Claro que Marx e Engels não partilhavam estas ideias de Proudhon, mas na Internacional Socialista que eles e os seus seguidores integraram, muitos e conceituados dirigentes adoptavam sem rebuço essas ideias e advogavam mesmo que as mulheres deviam ser proibidas de trabalhar.
Malgrado todas estas vicissitudes, a teorização marxista permitia esperança: afinal se tinham sido arranjos sociais os responsáveis pela opressão das mulheres, a transformação da sociedade podia também terminar com ela; e, assim, pode inspirar a Revolução Socialista de Outubro de 1917. Mas se é certo que nos primeiros anos da revolução, sob a orientação de Lenine, se deram avanços muito significativos quanto ao estatuto da mulher: Lenine declarou mesmo que a chave da opressão da mulher estava no papel que ela desempenhava na família e, na sequência de Marx e de Engels, preconizava transformações que a libertassem e permitissem a sua integração no tecido produtivo, já nos finais da década de 20 começou o que podemos designar de contra revolução estalinista e, paulatinamente, foram sendo postos de lado todos os progressos penosamente conquistados, com a restauração da família tradicional, e com a adopção de medidas legais que criminalizavam o aborto, dificultavam o divórcio, penalizavam a homossexualidade, etc. etc.

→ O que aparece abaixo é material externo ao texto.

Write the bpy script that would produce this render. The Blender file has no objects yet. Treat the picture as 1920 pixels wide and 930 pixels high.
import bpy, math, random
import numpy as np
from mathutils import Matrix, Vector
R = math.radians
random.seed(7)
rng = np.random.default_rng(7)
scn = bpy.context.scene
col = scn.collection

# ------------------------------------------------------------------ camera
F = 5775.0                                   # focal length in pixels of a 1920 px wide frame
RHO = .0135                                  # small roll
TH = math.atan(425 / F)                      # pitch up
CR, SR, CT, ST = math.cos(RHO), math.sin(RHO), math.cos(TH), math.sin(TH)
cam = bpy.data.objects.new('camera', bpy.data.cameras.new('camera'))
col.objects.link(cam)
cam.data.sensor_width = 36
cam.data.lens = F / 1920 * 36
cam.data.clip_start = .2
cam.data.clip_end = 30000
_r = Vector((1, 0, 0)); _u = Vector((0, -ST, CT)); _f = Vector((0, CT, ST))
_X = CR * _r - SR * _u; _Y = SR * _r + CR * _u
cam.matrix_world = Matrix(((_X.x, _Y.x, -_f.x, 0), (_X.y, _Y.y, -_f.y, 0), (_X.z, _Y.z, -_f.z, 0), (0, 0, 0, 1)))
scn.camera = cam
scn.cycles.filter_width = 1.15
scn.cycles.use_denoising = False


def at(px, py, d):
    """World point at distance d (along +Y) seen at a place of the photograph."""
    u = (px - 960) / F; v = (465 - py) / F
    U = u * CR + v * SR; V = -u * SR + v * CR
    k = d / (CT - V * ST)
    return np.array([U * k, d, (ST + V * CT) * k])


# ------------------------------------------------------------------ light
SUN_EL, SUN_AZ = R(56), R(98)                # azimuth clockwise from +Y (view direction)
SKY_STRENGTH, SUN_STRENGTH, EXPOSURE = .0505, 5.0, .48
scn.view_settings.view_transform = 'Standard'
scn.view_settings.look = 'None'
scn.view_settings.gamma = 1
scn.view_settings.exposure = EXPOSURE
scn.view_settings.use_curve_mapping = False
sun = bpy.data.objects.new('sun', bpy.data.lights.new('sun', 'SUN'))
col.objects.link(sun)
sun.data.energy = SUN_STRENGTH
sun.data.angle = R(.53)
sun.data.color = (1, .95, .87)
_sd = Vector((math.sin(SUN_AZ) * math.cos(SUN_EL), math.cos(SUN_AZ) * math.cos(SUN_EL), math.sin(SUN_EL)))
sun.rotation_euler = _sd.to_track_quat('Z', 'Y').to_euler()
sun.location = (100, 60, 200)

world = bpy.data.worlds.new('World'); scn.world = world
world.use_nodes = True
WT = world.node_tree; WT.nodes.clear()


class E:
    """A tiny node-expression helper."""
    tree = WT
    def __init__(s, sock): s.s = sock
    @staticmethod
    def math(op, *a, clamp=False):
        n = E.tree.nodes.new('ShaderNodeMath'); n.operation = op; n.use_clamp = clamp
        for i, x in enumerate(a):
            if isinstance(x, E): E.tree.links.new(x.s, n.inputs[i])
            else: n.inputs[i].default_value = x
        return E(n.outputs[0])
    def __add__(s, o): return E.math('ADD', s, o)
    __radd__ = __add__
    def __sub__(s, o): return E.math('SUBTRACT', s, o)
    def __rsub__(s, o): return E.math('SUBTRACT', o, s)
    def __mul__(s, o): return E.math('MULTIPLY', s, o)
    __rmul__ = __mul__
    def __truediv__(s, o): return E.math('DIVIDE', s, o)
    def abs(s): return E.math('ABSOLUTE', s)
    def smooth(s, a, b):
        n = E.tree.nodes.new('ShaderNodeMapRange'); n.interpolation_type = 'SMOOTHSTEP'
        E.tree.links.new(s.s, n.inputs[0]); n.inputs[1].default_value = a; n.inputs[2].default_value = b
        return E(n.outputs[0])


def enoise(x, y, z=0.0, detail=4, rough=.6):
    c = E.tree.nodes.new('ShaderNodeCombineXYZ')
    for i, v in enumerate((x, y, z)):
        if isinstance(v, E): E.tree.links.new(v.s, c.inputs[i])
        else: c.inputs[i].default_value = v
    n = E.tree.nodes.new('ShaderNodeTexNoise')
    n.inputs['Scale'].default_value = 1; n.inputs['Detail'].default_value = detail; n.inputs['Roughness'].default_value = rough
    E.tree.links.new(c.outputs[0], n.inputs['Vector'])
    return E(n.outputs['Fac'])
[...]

Claro que se pode sempre dizer que o marxismo foi confiscado pelo estalinismo e pelas políticas posteriores que levaram à implosão da União Soviética, mas, de qualquer modo, com todas as suas virtualidades e seus contributos positivos para análise dos problemas, enganou-se em muitas coisas e em minha opinião enganou-se especificamente ao querer subordinar a questão da mulher à luta pela libertação da classe trabalhadora e, por isso, tenho dificuldade em entender a atitude de marxistas de hoje que continuam a defender que o problema da mulher só pode ser resolvido pelo derrube do sistema capitalista e desse modo deitam areia na engrenagem de todas aquelas que não estão dispostas a esperar por tal evento até porque a vida humana é curta e é preciso aproveitar o dia.
*Este texto foi inspirado pela leitura de um post do blog Género con Classe que aconselho pela riqueza de informações e de perspectivas que contém. Claro que aqui manifesto a minha discordância em pontos significativos, o que de modo nenhum significa que o não tenha apreciado.